PROBLEM DESCRIPTION | Everything in the listing should be restated word for word.

COLLECTED MATERIAL |
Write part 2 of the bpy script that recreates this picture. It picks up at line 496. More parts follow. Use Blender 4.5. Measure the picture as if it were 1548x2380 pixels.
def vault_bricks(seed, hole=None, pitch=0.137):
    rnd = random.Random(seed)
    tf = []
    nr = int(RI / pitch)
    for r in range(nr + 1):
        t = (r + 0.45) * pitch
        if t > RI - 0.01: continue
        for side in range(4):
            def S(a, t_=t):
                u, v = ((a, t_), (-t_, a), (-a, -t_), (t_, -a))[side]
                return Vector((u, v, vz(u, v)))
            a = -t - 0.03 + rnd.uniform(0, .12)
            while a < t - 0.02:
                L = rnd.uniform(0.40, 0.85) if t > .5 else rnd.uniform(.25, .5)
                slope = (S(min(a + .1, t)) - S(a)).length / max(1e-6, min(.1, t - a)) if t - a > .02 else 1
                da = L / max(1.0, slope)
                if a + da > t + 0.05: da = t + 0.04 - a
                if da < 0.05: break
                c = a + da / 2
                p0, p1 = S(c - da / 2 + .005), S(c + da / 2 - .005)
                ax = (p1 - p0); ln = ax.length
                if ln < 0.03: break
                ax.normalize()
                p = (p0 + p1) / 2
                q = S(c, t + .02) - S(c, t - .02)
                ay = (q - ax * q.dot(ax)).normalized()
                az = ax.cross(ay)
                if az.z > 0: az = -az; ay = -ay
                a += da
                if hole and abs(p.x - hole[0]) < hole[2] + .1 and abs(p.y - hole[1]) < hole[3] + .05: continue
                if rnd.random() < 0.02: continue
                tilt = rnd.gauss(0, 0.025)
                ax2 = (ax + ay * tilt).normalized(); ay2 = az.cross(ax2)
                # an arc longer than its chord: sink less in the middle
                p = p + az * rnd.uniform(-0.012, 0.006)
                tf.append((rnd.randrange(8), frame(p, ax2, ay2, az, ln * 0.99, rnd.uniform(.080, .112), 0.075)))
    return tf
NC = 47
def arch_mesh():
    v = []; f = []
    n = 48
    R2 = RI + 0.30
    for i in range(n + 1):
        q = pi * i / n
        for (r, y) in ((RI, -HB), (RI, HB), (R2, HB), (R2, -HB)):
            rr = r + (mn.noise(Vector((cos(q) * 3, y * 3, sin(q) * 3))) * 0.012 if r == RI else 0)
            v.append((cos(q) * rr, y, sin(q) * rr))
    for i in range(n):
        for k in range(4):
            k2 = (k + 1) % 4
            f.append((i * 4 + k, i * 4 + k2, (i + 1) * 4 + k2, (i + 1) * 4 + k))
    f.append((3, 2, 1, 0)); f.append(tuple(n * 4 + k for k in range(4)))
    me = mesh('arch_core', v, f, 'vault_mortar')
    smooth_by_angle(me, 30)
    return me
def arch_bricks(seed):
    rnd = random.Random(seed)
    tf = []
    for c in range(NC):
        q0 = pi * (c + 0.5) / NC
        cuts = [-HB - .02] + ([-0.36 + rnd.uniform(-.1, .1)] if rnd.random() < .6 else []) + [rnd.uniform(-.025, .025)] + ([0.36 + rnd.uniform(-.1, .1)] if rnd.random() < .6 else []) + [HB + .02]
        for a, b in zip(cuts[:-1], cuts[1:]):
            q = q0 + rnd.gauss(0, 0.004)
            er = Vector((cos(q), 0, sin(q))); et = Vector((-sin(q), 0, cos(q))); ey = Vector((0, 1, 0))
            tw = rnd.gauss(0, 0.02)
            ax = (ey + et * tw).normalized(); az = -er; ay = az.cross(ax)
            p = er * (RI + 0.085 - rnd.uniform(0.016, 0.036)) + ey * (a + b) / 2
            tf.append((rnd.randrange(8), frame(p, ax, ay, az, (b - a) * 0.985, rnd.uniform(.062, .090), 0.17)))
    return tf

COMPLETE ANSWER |
Write part 2 of the bpy script that recreates this picture. It picks up at line 496. More parts follow. Use Blender 4.5. Measure the picture as if it were 1548x2380 pixels.
def vault_bricks(seed, hole=None, pitch=0.137):
    rnd = random.Random(seed)
    tf = []
    nr = int(RI / pitch)
    for r in range(nr + 1):
        t = (r + 0.45) * pitch
        if t > RI - 0.01: continue
        for side in range(4):
            def S(a, t_=t):
                u, v = ((a, t_), (-t_, a), (-a, -t_), (t_, -a))[side]
                return Vector((u, v, vz(u, v)))
            a = -t - 0.03 + rnd.uniform(0, .12)
            while a < t - 0.02:
                L = rnd.uniform(0.40, 0.85) if t > .5 else rnd.uniform(.25, .5)
                slope = (S(min(a + .1, t)) - S(a)).length / max(1e-6, min(.1, t - a)) if t - a > .02 else 1
                da = L / max(1.0, slope)
                if a + da > t + 0.05: da = t + 0.04 - a
                if da < 0.05: break
                c = a + da / 2
                p0, p1 = S(c - da / 2 + .005), S(c + da / 2 - .005)
                ax = (p1 - p0); ln = ax.length
                if ln < 0.03: break
                ax.normalize()
                p = (p0 + p1) / 2
                q = S(c, t + .02) - S(c, t - .02)
                ay = (q - ax * q.dot(ax)).normalized()
                az = ax.cross(ay)
                if az.z > 0: az = -az; ay = -ay
                a += da
                if hole and abs(p.x - hole[0]) < hole[2] + .1 and abs(p.y - hole[1]) < hole[3] + .05: continue
                if rnd.random() < 0.02: continue
                tilt = rnd.gauss(0, 0.025)
                ax2 = (ax + ay * tilt).normalized(); ay2 = az.cross(ax2)
                # an arc longer than its chord: sink less in the middle
                p = p + az * rnd.uniform(-0.012, 0.006)
                tf.append((rnd.randrange(8), frame(p, ax2, ay2, az, ln * 0.99, rnd.uniform(.080, .112), 0.075)))
    return tf
NC = 47
def arch_mesh():
    v = []; f = []
    n = 48
    R2 = RI + 0.30
    for i in range(n + 1):
        q = pi * i / n
        for (r, y) in ((RI, -HB), (RI, HB), (R2, HB), (R2, -HB)):
            rr = r + (mn.noise(Vector((cos(q) * 3, y * 3, sin(q) * 3))) * 0.012 if r == RI else 0)
            v.append((cos(q) * rr, y, sin(q) * rr))
    for i in range(n):
        for k in range(4):
            k2 = (k + 1) % 4
            f.append((i * 4 + k, i * 4 + k2, (i + 1) * 4 + k2, (i + 1) * 4 + k))
    f.append((3, 2, 1, 0)); f.append(tuple(n * 4 + k for k in range(4)))
    me = mesh('arch_core', v, f, 'vault_mortar')
    smooth_by_angle(me, 30)
    return me
def arch_bricks(seed):
    rnd = random.Random(seed)
    tf = []
    for c in range(NC):
        q0 = pi * (c + 0.5) / NC
        cuts = [-HB - .02] + ([-0.36 + rnd.uniform(-.1, .1)] if rnd.random() < .6 else []) + [rnd.uniform(-.025, .025)] + ([0.36 + rnd.uniform(-.1, .1)] if rnd.random() < .6 else []) + [HB + .02]
        for a, b in zip(cuts[:-1], cuts[1:]):
            q = q0 + rnd.gauss(0, 0.004)
            er = Vector((cos(q), 0, sin(q))); et = Vector((-sin(q), 0, cos(q))); ey = Vector((0, 1, 0))
            tw = rnd.gauss(0, 0.02)
            ax = (ey + et * tw).normalized(); az = -er; ay = az.cross(ax)
            p = er * (RI + 0.085 - rnd.uniform(0.016, 0.036)) + ey * (a + b) / 2
            tf.append((rnd.randrange(8), frame(p, ax, ay, az, (b - a) * 0.985, rnd.uniform(.062, .090), 0.17)))
    return tf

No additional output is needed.